** SUPPLIED MATERIAL **
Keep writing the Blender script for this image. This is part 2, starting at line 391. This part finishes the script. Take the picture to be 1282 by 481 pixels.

---

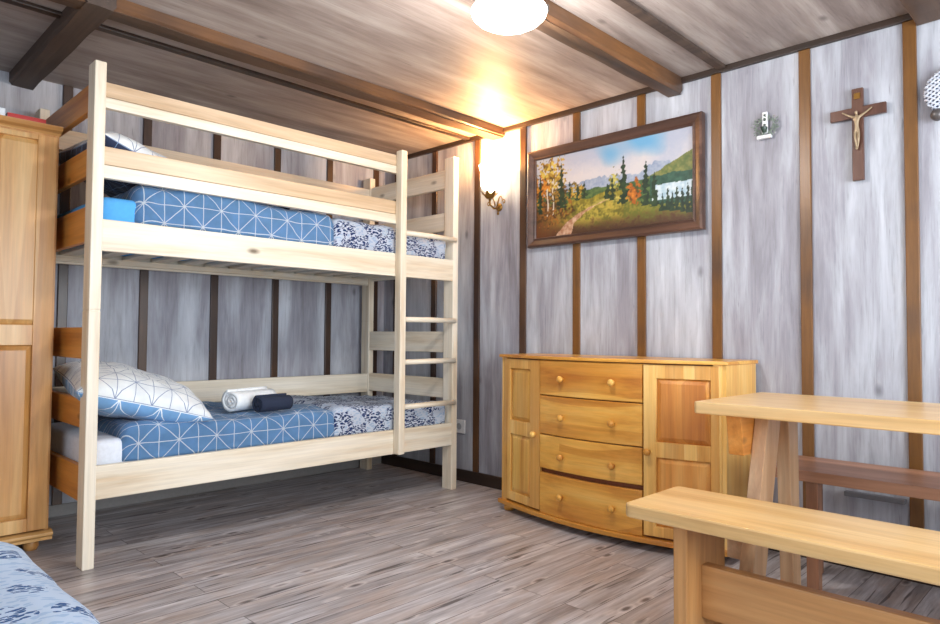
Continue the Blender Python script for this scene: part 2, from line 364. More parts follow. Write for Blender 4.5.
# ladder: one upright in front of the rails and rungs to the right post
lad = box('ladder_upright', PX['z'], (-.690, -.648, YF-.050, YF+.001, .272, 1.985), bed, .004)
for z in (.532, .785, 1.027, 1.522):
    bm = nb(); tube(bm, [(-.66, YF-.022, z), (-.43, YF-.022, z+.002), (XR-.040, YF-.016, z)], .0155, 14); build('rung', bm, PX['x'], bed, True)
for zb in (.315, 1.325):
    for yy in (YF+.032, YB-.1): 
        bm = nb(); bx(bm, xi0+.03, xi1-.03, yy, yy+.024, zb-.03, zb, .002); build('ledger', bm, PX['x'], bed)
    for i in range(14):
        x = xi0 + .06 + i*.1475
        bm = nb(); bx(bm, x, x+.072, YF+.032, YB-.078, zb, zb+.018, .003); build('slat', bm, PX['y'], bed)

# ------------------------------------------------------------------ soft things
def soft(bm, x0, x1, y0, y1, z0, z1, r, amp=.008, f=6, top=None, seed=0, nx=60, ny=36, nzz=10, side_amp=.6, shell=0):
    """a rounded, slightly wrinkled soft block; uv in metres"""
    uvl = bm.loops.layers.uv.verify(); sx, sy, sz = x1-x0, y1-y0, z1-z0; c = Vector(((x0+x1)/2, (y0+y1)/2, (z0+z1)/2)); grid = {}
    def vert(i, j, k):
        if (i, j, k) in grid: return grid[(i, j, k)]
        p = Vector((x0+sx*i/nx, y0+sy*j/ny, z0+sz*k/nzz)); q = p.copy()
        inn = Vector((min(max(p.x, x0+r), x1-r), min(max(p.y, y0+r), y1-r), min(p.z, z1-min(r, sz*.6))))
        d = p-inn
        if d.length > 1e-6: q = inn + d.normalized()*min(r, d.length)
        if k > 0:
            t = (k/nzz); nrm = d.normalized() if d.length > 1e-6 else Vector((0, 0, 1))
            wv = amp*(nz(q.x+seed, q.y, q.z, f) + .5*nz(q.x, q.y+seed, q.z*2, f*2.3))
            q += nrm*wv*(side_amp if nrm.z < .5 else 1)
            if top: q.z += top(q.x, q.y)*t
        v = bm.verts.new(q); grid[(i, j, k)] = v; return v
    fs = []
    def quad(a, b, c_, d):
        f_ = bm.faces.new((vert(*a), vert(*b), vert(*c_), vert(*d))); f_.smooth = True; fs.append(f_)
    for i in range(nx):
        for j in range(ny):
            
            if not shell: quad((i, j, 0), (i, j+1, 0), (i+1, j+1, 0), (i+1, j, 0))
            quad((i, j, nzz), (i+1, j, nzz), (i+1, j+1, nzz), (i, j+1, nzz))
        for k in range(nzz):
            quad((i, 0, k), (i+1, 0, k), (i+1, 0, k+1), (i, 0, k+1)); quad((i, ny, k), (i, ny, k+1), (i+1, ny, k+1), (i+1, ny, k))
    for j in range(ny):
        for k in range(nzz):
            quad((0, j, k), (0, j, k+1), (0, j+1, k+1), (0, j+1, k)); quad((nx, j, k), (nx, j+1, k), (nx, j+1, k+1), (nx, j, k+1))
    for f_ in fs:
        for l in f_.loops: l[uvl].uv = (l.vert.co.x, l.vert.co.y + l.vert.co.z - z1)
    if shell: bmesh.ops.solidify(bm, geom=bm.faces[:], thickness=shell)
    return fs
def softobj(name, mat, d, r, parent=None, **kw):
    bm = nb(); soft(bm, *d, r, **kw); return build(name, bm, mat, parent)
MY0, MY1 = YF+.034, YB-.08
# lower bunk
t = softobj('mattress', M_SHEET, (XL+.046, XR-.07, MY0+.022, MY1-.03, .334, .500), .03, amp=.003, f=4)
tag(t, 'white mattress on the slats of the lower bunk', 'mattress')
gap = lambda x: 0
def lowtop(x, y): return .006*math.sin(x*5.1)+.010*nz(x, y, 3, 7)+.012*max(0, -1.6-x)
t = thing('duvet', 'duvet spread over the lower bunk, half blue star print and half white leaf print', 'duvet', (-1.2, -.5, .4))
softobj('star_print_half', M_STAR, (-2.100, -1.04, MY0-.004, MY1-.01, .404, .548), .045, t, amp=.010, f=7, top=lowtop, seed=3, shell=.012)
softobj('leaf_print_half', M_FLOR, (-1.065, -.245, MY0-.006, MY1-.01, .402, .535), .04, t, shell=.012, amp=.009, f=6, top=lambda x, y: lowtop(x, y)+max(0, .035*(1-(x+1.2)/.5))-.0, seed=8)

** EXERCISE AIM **
Extract from the listing above the lines between the line containing "Continue the Blender" and the line containing "bm, PX['y'], bed)", keeping both of those lines. Output nothing else.

** SOLUTION FOR THIS EXERCISE **
Continue the Blender Python script for this scene: part 2, from line 364. More parts follow. Write for Blender 4.5.
# ladder: one upright in front of the rails and rungs to the right post
lad = box('ladder_upright', PX['z'], (-.690, -.648, YF-.050, YF+.001, .272, 1.985), bed, .004)
for z in (.532, .785, 1.027, 1.522):
    bm = nb(); tube(bm, [(-.66, YF-.022, z), (-.43, YF-.022, z+.002), (XR-.040, YF-.016, z)], .0155, 14); build('rung', bm, PX['x'], bed, True)
for zb in (.315, 1.325):
    for yy in (YF+.032, YB-.1): 
        bm = nb(); bx(bm, xi0+.03, xi1-.03, yy, yy+.024, zb-.03, zb, .002); build('ledger', bm, PX['x'], bed)
    for i in range(14):
        x = xi0 + .06 + i*.1475
        bm = nb(); bx(bm, x, x+.072, YF+.032, YB-.078, zb, zb+.018, .003); build('slat', bm, PX['y'], bed)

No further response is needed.